Over 20 years later, Zang shared her thoughts on DiCaprio’s most recent break-up: “Maybe [Morrone] really cared for him but was just ready for the next chapter, perhaps it’s temporary, or maybe it’s none of our business but can we stop with the ageist headlines and comments?” She also expressed frustration specifically with how media outlets and social media users have framed the split, “with his most recent ex-girlfriend being referred to as having ‘aged out’ or being ‘too old for Leo at 25.’”

Zang added, “Puh-lease (insert dramatic eye roll). I think we can and should do better. What kind of message is this sending to young people?” I have, personally, perceived the message to be that Leo and men in Hollywood are dirtbags. But perhaps I, a chronic, reflexive hater, could learn a thing or two from the positive, ~inspiring~ teaching opportunity that Zang found in DiCaprio splitting from yet another former 22-year-old who’d turned 25. Zang wrote:

“I met the love of my life when I was 38 and got married when I was 40. So you youngins out there, listen up. Life gets so much better after 25. Yes, you get more wrinkles but you also get more confidence and more love for yourself.”

Today, she lives in the Oregon countryside with her “hot” and younger husband “(joke’s on you, Leo),” and runs a “locally sourced dog food company.” Good for her!

I’m not going to lie, when I first read the People headline, “Leonardo DiCaprio’s Former Girlfriend Speaks Out About ‘Ageist Headlines and Comments,’” I braced myself for some pick-me screed about how DiCaprio is being cyber-bullied for dropping his girlfriends a full year before the Affordable Care Act drops them from their parents’ health insurance.

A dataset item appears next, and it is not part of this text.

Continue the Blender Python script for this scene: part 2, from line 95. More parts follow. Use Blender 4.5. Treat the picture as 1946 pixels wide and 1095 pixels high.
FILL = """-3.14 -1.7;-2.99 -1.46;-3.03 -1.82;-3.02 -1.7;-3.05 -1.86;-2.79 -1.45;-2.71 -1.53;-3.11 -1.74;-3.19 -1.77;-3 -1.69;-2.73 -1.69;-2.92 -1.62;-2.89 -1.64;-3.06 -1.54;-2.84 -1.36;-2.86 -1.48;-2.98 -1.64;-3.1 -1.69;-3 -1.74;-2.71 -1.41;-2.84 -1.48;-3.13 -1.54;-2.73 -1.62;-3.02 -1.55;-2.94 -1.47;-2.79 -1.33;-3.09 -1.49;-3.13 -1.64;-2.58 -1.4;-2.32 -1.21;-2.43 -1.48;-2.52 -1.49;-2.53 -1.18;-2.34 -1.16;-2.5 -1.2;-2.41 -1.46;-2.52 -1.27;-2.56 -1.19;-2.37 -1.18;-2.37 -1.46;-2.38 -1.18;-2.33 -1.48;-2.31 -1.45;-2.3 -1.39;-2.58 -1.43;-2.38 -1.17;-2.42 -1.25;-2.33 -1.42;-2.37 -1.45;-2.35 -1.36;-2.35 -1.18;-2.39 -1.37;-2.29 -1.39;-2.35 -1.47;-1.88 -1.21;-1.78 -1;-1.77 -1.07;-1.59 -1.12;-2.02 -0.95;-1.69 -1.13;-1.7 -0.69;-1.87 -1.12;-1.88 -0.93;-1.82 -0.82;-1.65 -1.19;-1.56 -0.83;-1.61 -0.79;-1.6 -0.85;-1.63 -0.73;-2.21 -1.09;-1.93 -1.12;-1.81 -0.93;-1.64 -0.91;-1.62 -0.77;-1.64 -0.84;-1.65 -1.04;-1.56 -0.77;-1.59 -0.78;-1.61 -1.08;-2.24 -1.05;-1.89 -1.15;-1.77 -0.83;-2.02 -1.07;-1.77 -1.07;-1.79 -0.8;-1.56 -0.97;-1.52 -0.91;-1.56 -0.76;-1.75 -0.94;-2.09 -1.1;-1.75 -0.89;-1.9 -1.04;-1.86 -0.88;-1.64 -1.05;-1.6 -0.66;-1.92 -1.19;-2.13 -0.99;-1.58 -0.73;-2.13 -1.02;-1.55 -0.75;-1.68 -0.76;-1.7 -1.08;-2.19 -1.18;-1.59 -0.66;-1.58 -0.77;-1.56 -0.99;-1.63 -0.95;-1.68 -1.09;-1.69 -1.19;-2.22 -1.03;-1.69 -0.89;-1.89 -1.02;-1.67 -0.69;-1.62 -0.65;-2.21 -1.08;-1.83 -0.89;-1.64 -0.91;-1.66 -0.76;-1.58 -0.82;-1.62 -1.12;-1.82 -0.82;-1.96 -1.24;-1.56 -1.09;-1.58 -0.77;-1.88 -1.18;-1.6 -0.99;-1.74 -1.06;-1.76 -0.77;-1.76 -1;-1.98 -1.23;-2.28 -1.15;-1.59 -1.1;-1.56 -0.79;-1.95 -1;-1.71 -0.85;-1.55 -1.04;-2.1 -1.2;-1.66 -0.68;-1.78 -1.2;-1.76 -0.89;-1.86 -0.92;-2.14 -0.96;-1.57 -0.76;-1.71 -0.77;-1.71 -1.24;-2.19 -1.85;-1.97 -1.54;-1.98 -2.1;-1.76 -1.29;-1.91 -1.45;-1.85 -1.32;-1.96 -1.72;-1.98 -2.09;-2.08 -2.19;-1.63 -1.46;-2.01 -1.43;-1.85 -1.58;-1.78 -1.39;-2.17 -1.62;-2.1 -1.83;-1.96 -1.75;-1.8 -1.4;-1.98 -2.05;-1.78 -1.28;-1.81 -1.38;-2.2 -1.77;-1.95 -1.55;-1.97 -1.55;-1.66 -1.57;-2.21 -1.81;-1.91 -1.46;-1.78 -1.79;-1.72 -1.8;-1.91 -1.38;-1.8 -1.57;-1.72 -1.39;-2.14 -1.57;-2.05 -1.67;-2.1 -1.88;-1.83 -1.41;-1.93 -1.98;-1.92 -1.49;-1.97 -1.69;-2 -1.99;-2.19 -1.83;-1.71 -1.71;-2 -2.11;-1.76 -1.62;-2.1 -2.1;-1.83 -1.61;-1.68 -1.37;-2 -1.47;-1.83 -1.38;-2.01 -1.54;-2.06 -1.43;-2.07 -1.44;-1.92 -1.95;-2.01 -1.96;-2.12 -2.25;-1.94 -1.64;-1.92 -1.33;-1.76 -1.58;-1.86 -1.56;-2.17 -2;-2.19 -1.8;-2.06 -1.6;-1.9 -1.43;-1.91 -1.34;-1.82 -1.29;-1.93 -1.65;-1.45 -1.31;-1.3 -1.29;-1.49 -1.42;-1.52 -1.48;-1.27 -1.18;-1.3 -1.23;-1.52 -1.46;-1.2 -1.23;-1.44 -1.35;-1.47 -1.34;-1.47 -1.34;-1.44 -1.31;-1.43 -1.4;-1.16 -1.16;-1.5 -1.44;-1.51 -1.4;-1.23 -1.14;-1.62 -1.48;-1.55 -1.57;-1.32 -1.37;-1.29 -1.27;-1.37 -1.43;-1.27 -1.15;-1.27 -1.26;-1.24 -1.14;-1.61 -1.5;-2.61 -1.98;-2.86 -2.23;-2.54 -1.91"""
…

Thankfully, while Zang didn’t have a negative word to say about her ex, she encouraged the “funny” and “stellar” memes to continue.

It’s not as if women are all just learning now that patriarchal beauty standards prize our youth above everything and try to write women above 30 out of existence. This is a world in which a 35-year-old woman was cast to play 26-year-old Tom Holland’s mother earlier this year, and hordes of online perverts started a countdown to Millie Bobby Brown’s 18th birthday—a long-standing tradition that child starlets have always faced. But the widespread, very much united clowning to which DiCaprio has been subjected by Twitter certainly brings some comfort: Too many men are still overly defensive about their supposed human right to date barely legal women—but at least some others and most of the internet finally seem ready to joke about how lame it is. If nothing else, I’ll take comfort in both this and Zang’s sage advice that one is “barely scratching the surface of life at 25.”